Scrutiny and scepticism
A member’s transition to retirement exposes funds to a new kind of scrutiny and scepticism about the messages they send, especially when it comes to promises about income.
“Members don’t automatically trust the words ‘guaranteed income for life’,” van der Veen says.
“They’re sceptical, and they’re actually right to be sceptical about these concepts. There’s an inherent level of questioning that goes on with a member, and they want to look through that fund, and they say, well, is that guarantee secure? Is that income promise rock solid?”
She says that when members think about retirement, they “reach for words like ‘familiar, reliable, consistent, predictable’”.
A desire for certainty exists alongside their inherent scepticism around promises, guarantees, lifetime incomes, and it’s not necessarily because they don’t trust their fund but because “inherently we’re taught to question anything that seems too good to be true”.

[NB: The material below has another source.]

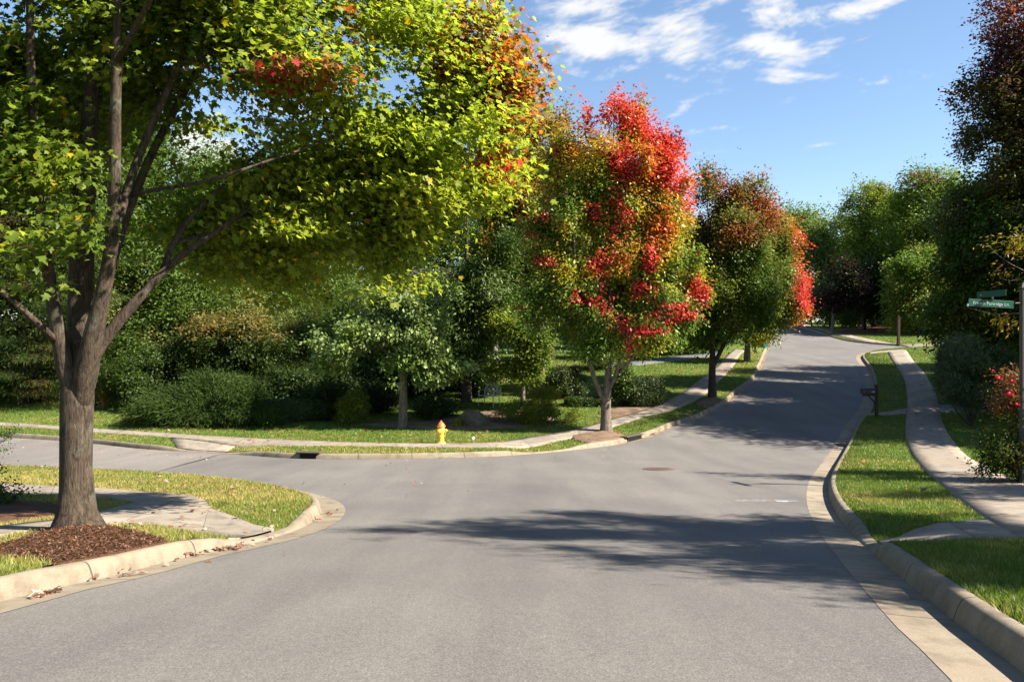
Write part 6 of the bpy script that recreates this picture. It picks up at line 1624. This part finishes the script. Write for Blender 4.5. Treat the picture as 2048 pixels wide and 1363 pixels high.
# ------------------------------------------------------------------ sky, sun, camera
SUN_EL, SUN_DX, SUN_DY = 40.0, 0.96, -0.28
def build_sky():
    w = bpy.data.worlds.new('World'); scene.world = w; w.use_nodes = True
    nt = w.node_tree; nt.nodes.clear()
    out = nt.nodes.new('ShaderNodeOutputWorld')
    sky = nt.nodes.new('ShaderNodeTexSky'); sky.sky_type = 'NISHITA'; sky.sun_disc = False
    sky.sun_elevation = math.radians(SUN_EL)
    sky.sun_rotation = math.atan2(SUN_DX, SUN_DY)
    sky.altitude = 300; sky.air_density = 1.0; sky.dust_density = 0.0; sky.ozone_density = 1.6
    bg = nt.nodes.new('ShaderNodeBackground'); bg.inputs['Strength'].default_value = SKY_S
    hsv = nt.nodes.new('ShaderNodeHueSaturation'); hsv.inputs['Saturation'].default_value = 1.02
    nt.links.new(sky.outputs[0], hsv.inputs['Color']); nt.links.new(hsv.outputs[0], bg.inputs['Color'])
    cl = nt.nodes.new('ShaderNodeBackground'); cl.inputs['Color'].default_value = (1, 1, 1, 1); cl.inputs['Strength'].default_value = CLOUD_S
    # cloud cover computed once as a map over the northern sky: u = x/y, v = z/y of the view direction
    U0, U1, V0, V1, NX, NY = -0.9, 0.9, 0.0, 0.75, 1536, 640
    gu, gv = np.meshgrid(np.linspace(U0, U1, NX), np.linspace(V0, V1, NY))
    mask = np.zeros((NY, NX))
    for px, row, hw, hh, rot, wt in [(1235, 88, 165, 36, -.14, 1.0), (1290, 38, 190, 22, -.08, .62), (1440, 62, 150, 36, -.20, .66), (1545, 22, 90, 46, .35, 1.0), (1560, 105, 165, 48, -.24, 1.05),
                                     (1590, 148, 130, 18, -.08, 1.0), (1710, 15, 125, 28, .30, 1.05), (1325, 148, 70, 16, -.25, .55), (1410, 192, 80, 11, .25, .52), (1362, 220, 42, 14, .6, .46),
                                     (1640, 86, 70, 13, .15, .50), (1832, 148, 65, 12, -.2, .50), (1885, 182, 70, 9, -.1, .44), (1420, 258, 55, 8, .1, .50), (1430, 306, 45, 8, .1, .46),
                                     (1640, 290, 50, 6, .1, .42), (1110, 12, 90, 30, 0, .7), (395, 295, 95, 60, 0, 1.3), (640, 200, 130, 60, .2, .7), (1750, 166, 35, 6, .2, .45), (1560, 160, 90, 14, -.05, .8), (1420, 85, 330, 85, -.12, .66), (1640, 30, 150, 50, .2, .7)]:
        cu, cv = (px - CX) / F, (CY - row) / F; a, b = hw / F, hh / F
        c, s = math.cos(rot), math.sin(rot)
        du, dv = gu - cu, gv - cv
        d = np.hypot((du * c + dv * s) / a, (-du * s + dv * c) / b)
        t = np.clip((1.45 - d) / 1.45, 0, 1)
        mask = np.maximum(mask, wt * t * t * (3 - 2 * t))
    hit = mask > .002
    c, s = math.cos(.22), math.sin(.22)
    x = gu[hit] * c + gv[hit] * s; y = (-gu[hit] * s + gv[hit] * c) * 2.6
    wx = vn2(x, y, 9, 60) - .5; wy = vn2(x, y, 9, 61) - .5
    x = x + wx * .05; y = y + wy * .05
    tex = np.zeros(len(x)); amp = .5; fr = 13
    for o in range(7):
        tex += amp * vn2(x, y, fr, 70 + o); amp *= .64; fr *= 2.05
    tex /= 1.33
    dens = mask[hit] * 1.0 + (tex - .5) * 2.7 - .21
    f = np.clip(dens / .80, 0, 1); f = f * f * (3 - 2 * f)
    a_ = np.zeros((NY, NX)); a_[hit] = f * .97
    img = bpy.data.images.new('cloud_cover', NX, NY, float_buffer=True, is_data=True)
    pxs = np.ones((NY, NX, 4), dtype=np.float32); pxs[..., :3] = a_[..., None]
    img.pixels.foreach_set(pxs.ravel()); img.update(); img.pack()
    tc = nt.nodes.new('ShaderNodeTexCoord')
    sp = nt.nodes.new('ShaderNodeSeparateXYZ'); nt.links.new(tc.outputs['Generated'], sp.inputs[0])
    ay = math_node(nt, 'MAXIMUM', sp.outputs[1], 0.02)
    u = math_node(nt, 'DIVIDE', math_node(nt, 'SUBTRACT', math_node(nt, 'DIVIDE', sp.outputs[0], ay), U0), U1 - U0)
    v = math_node(nt, 'DIVIDE', math_node(nt, 'SUBTRACT', math_node(nt, 'DIVIDE', sp.outputs[2], ay), V0), V1 - V0)
    cb = nt.nodes.new('ShaderNodeCombineXYZ'); nt.links.new(u, cb.inputs[0]); nt.links.new(v, cb.inputs[1])
    ti = nt.nodes.new('ShaderNodeTexImage'); ti.image = img; ti.extension = 'CLIP'; ti.interpolation = 'Cubic'
    nt.links.new(cb.outputs[0], ti.inputs['Vector'])
    ff = math_node(nt, 'MULTIPLY', ti.outputs['Color'], math_node(nt, 'GREATER_THAN', sp.outputs[1], 0.021))
    mx = nt.nodes.new('ShaderNodeMixShader')
    nt.links.new(ff, mx.inputs[0]); nt.links.new(bg.outputs[0], mx.inputs[1]); nt.links.new(cl.outputs[0], mx.inputs[2])
    nt.links.new(mx.outputs[0], out.inputs['Surface'])

SKY_S, CLOUD_S, EXPO = 0.057, 0.27, 1.9
build_sky()
sl = bpy.data.lights.new('sun', 'SUN'); sl.energy = 5.0; sl.angle = math.radians(0.53); sl.color = (1.0, .93, .82)
so = bpy.data.objects.new('sun', sl); link(so)
dv = Vector((SUN_DX, SUN_DY, 0)).normalized() * math.cos(math.radians(SUN_EL)) + Vector((0, 0, math.sin(math.radians(SUN_EL))))
so.rotation_euler = dv.to_track_quat('Z', 'Y').to_euler()
so.location = (30, 0, 40)

cam = bpy.data.cameras.new('camera'); co = bpy.data.objects.new('camera', cam); link(co)
cam.sensor_width = 36; cam.lens = 36 * F / 2048
cam.clip_end = 3000; cam.clip_start = 0.05
co.location = (0, 0, CAMZ); co.rotation_euler = (math.radians(90), 0, 0)
scene.camera = co
vs = scene.view_settings
scene.display_settings.display_device = 'sRGB'
vs.view_transform = 'Standard'; vs.look = 'None'; vs.exposure = EXPO; vs.gamma = 1.0; vs.use_curve_mapping = False
scene.render.engine = 'CYCLES'
scene.cycles.max_bounces = 6; scene.cycles.diffuse_bounces = 3; scene.cycles.transmission_bounces = 4; scene.cycles.glossy_bounces = 2
scene.cycles.sample_clamp_indirect = 4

Van der Veen says whether members are conscious of it or not, the characteristic they’re seeking is transparency.
“An alignment of trust between fund and partner therefore matters deeply, she says.
“Whilst many funds will want to manufacture retirement solutions under their own, strong brand, there is a benefit in showing the member how that promise is backed by a very strong, trusted, and credible organisation,” she says.
‘Trust us’
Van der Veen says longevity is a concept that feels vague to a member and it is not surprising that retirees prefer not to think about how long they might live. Nobody really likes to contemplate their own mortality, especially at a time in life when they might already feel vulnerable as they stop working and start to rely on their savings.

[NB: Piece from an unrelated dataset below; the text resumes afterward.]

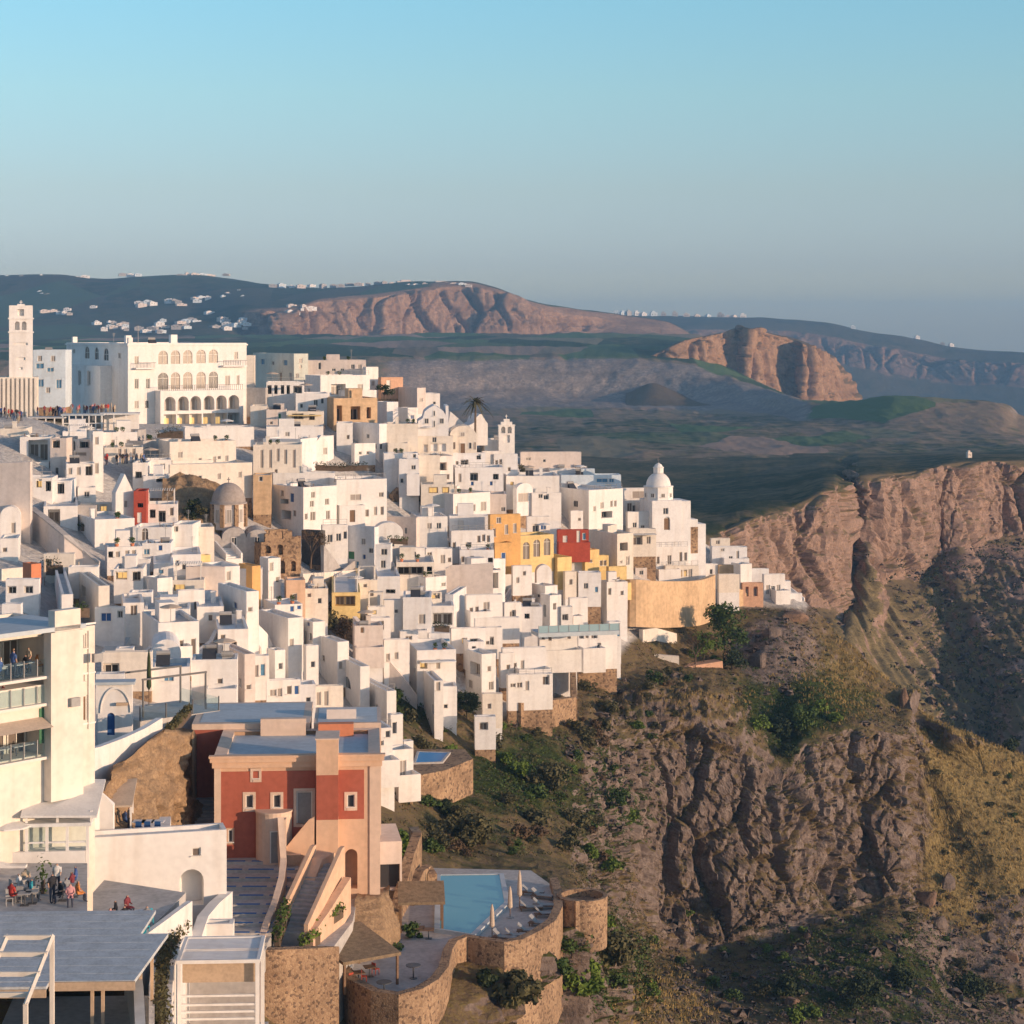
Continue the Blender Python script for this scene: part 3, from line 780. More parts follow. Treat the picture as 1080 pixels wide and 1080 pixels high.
def window_mesh(w_, h_, k):
    w_, h_ = max(0.3, round(w_ * 5) / 5), max(0.3, round(h_ * 5) / 5)
    key = (w_, h_, k)
    if key in WIN_CACHE: return WIN_CACHE[key]
    nm, mat = KINDS_[k]
    mb = MB()
    fr = 0.09
    arch = k in 'aA'
    if arch:
        r_ = w_ / 2; zs = h_ / 2 - r_
        pts = [(-r_, 0, -h_ / 2), (r_, 0, -h_ / 2)] + [(r_ * math.cos(t), 0, zs + r_ * math.sin(t)) for t in [math.pi * i / 8 for i in range(9)]]
        mb.poly(pts, 1)
        mb.box(-0.04, 0.04, -0.05, -0.005, -h_ / 2, h_ / 2 - 0.02, 0)
        mb.box(-r_, r_, -0.05, -0.006, zs - 0.04, zs + 0.04, 0)
    elif nm in ('window',):
        mb.quad((-w_ / 2, 0, -h_ / 2), (w_ / 2, 0, -h_ / 2), (w_ / 2, 0, h_ / 2), (-w_ / 2, 0, h_ / 2), 1)
        mb.box(-w_ / 2, -w_ / 2 + fr, -0.06, -0.005, -h_ / 2, h_ / 2)
        mb.box(w_ / 2 - fr, w_ / 2, -0.06, -0.005, -h_ / 2, h_ / 2)
        mb.box(-w_ / 2 + fr, w_ / 2 - fr, -0.06, -0.006, h_ / 2 - fr, h_ / 2)
        mb.box(-w_ / 2 - 0.08, w_ / 2 + 0.08, -0.26, -0.006, -h_ / 2, -h_ / 2 + 0.07)
        if w_ > 0.7: mb.box(-0.03, 0.03, -0.045, -0.007, -h_ / 2 + 0.07, h_ / 2 - fr)
        if k in 'bl': mb.box(-w_ / 2 + fr, w_ / 2 - fr, -0.03, -0.004, -0.03, 0.03, 1)
    elif nm == 'door':
        mb.box(-w_ / 2, w_ / 2, -0.02, 0.04, -h_ / 2, h_ / 2, 1)
        mb.box(-w_ / 2, -w_ / 2 + fr, -0.07, -0.021, -h_ / 2, h_ / 2)
        mb.box(w_ / 2 - fr, w_ / 2, -0.07, -0.021, -h_ / 2, h_ / 2)
        mb.box(-w_ / 2 + fr, w_ / 2 - fr, -0.07, -0.022, h_ / 2 - fr, h_ / 2)
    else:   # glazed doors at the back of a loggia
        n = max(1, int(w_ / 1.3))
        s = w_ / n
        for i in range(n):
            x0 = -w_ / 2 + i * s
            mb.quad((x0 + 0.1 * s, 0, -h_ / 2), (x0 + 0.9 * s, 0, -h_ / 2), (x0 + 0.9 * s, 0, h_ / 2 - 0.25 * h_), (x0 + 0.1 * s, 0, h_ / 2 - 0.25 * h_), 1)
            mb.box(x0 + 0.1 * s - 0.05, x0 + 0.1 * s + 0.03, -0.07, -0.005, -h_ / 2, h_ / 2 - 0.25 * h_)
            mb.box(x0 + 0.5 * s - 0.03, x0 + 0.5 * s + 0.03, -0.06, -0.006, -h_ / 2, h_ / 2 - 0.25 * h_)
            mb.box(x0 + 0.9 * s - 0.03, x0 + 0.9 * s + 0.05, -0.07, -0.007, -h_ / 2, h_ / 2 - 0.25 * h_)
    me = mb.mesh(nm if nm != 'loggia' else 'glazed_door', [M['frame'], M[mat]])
    WIN_CACHE[key] = me
    return me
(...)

“Human beings are usually not very good at attaching weight to risks that happen a long way in the future,” van der Veen says.

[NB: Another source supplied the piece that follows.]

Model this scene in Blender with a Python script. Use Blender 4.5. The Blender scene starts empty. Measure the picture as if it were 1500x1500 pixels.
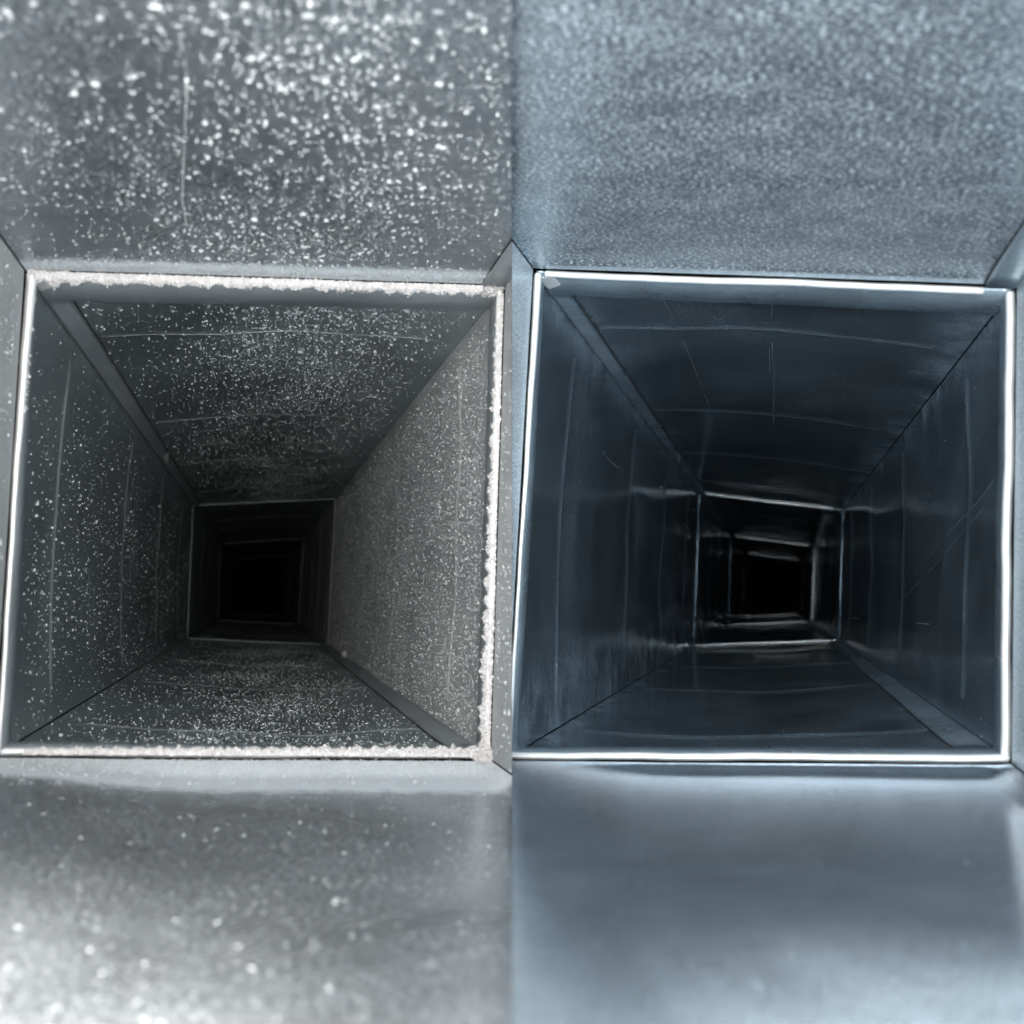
import bpy, bmesh, math, random
import numpy as np
from mathutils import Vector, Matrix

random.seed(4)
rng = np.random.default_rng(11)
scene = bpy.context.scene
col = scene.collection

# ------------------------------------------------------------------ camera
F = 1200.0            # focal length in photograph pixels (1500 wide)
PITCH = math.atan((873 - 750) / F)
cam_d = bpy.data.cameras.new('camera')
cam = bpy.data.objects.new('camera', cam_d)
col.objects.link(cam)
cam_d.sensor_width = 36
cam_d.lens = 36 * F / 1500
cam_d.clip_start = 0.005
cam_d.clip_end = 100
cam.location = (0, 0, 0)
cam.rotation_euler = (math.pi / 2 + PITCH, 0, 0)
cam_d.dof.use_dof = True
cam_d.dof.focus_distance = 0.85
cam_d.dof.aperture_fstop = 5.8
scene.camera = cam

# ------------------------------------------------------------------ world
w = bpy.data.worlds.new('World')
scene.world = w
w.use_nodes = True
w.node_tree.nodes['Background'].inputs[0].default_value = (0.55, 0.65, 0.75, 1)
w.node_tree.nodes['Background'].inputs[1].default_value = 0.0
scene.view_settings.view_transform = 'Standard'
scene.view_settings.look = 'None'
scene.view_settings.exposure = 0.25
scene.view_settings.gamma = 1
scene.cycles.max_bounces = 10
scene.cycles.glossy_bounces = 8
scene.cycles.diffuse_bounces = 4


def area(name, loc, target, sx, sy, power, color, spread=180):
    d = bpy.data.lights.new(name, 'AREA')
    d.shape = 'RECTANGLE'
    d.size, d.size_y = sx, sy
    d.energy = power
    d.color = color
    d.spread = math.radians(spread)
    o = bpy.data.objects.new(name, d)
    col.objects.link(o)
    o.location = loc
    v = Vector(target) - Vector(loc)
    o.rotation_euler = v.to_track_quat('-Z', 'Y').to_euler()
    return o


# daylight of the room, coming in at the open mouth behind the camera
area('mouth_light', (0, -0.05, 0.10), (0, 1, 0.08), 0.52, 0.26, 8.6, (1.0, 0.985, 0.96))
area('floor_fill', (-0.10, 0.0, 0.20), (-0.165, 0.165, -0.12), 0.09, 0.05, 1.5, (1.0, 0.99, 0.97), 46)  # added out of view for the bright patch on the near floor
area('floor_fill', (0.15, 0.0, 0.18), (0.14, 0.15, -0.12), 0.12, 0.05, 2.3, (1.0, 0.99, 0.97), 42)  # second added lamp, unseen, brightens the clean duct's near floor

# ------------------------------------------------------------------ materials


def nt_new(name):
    m = bpy.data.materials.new(name)
    m.use_nodes = True
    nt = m.node_tree
    return m, nt, nt.nodes['Principled BSDF']


def node(nt, typ, **kw):
    n = nt.nodes.new(typ)
    for k, v in kw.items():
        setattr(n, k, v)
    return n


def lk(nt, a, b):
    nt.links.new(a, b)


def noise(nt, vec, scale, detail=4, rough=0.55, dist=0.0):
    n = node(nt, 'ShaderNodeTexNoise')
    n.inputs['Scale'].default_value = scale
    n.inputs['Detail'].default_value = detail
    n.inputs['Roughness'].default_value = rough
    n.inputs['Distortion'].default_value = dist
    lk(nt, vec, n.inputs['Vector'])
    return n.outputs['Fac']


def mapping(nt, vec, scale):
    n = node(nt, 'ShaderNodeMapping')
    n.inputs['Scale'].default_value = scale
    lk(nt, vec, n.inputs['Vector'])
    return n.outputs['Vector']


def mrange(nt, val, a, b, c, d, smooth=False):
    n = node(nt, 'ShaderNodeMapRange')
    if smooth:
        n.interpolation_type = 'SMOOTHSTEP'
    n.inputs['From Min'].default_value = a
    n.inputs['From Max'].default_value = b
    n.inputs['To Min'].default_value = c
    n.inputs['To Max'].default_value = d
    lk(nt, val, n.inputs['Value'])
    return n.outputs['Result']


def math_(nt, op, a, b):
    n = node(nt, 'ShaderNodeMath', operation=op)
    for i, v in enumerate((a, b)):
        if isinstance(v, (int, float)):
            n.inputs[i].default_value = v
        else:
            lk(nt, v, n.inputs[i])
    return n.outputs[0]


def mix_col(nt, fac, a, b):
    n = node(nt, 'ShaderNodeMix', data_type='RGBA')
    if isinstance(fac, (int, float)):
        n.inputs[0].default_value = fac
    else:
        lk(nt, fac, n.inputs[0])
    for i, v in ((6, a), (7, b)):
        if isinstance(v, tuple):
            n.inputs[i].default_value = (*v, 1)
        else:
            lk(nt, v, n.inputs[i])
    return n.outputs[2]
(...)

“It’s like a discounted cashflow model: they apply a discount factor to a risk that is a long way away. That is coupled with the fact that death itself is not something human beings want to think about too much.”
Market volatility on the other hand presents an immediate danger for retirees and so it’s no surprise that three quarters of them are worried about this risk and why they are excited at the prospect of an income for life that is protected from market shocks.
Van der Veen says initial relief is often followed by a level of wariness.
“When you look to provide certainty or guaranteed-style income solutions, that’s where that member wants to know that that’s for real, that’s actually a genuine promise,” she says.
Your brand or mine?
The issue of trust is as important for the fund as it is for the member.
“For the trustee, it’s really important when they’re selecting a partner that they can have confidence that that partnership will stand the test of time, that their provider will meet their promise to members as well, because funds have spent years building that trust with members and credibility, they want a partner who will be around to meet that promise decades into the future,” van der Veen says.
How a fund positions its retirement income solution, and consequently the prominence of the partners it works with, may be dictated by the standing of its own brand among members, and the strength of the bond of trust it has developed.
Van der Veen says members’ sense of trust not only related to a fund’s own brand but also to how it shows it understands members’ priorities in retirement.
For example, “we don’t lead these conversations with members around the risk of longevity”, she says.
“That’s a word that insurers use, it’s not a word you should be using with members,” she says. “What members really want is to understand when can I retire, when will I have enough, and how much can I spend every year so that I don’t run out?”
She says flexibility is “essential to any retirement income solution, because retirement is not a one size fits all, and it’s not a moment in time”.
“It can be up to 40, 50 years long, and so life changes. So what is appropriate at the point of retirement, it may no longer be appropriate five or 10 years into retirement,” she says.
Van der Veen says that for super funds and their partners, the key is designing solutions that can adapt and evolve without breaking the bond of trust members have spent decades forming with their fund.
“The only certainty in retirement is the fact that things will change for members,” she says. “
“So how are super funds and their partners putting solutions together that convey confidence and withstand the test of a long retirement? That’s the power of partnering with a brand you can trust”.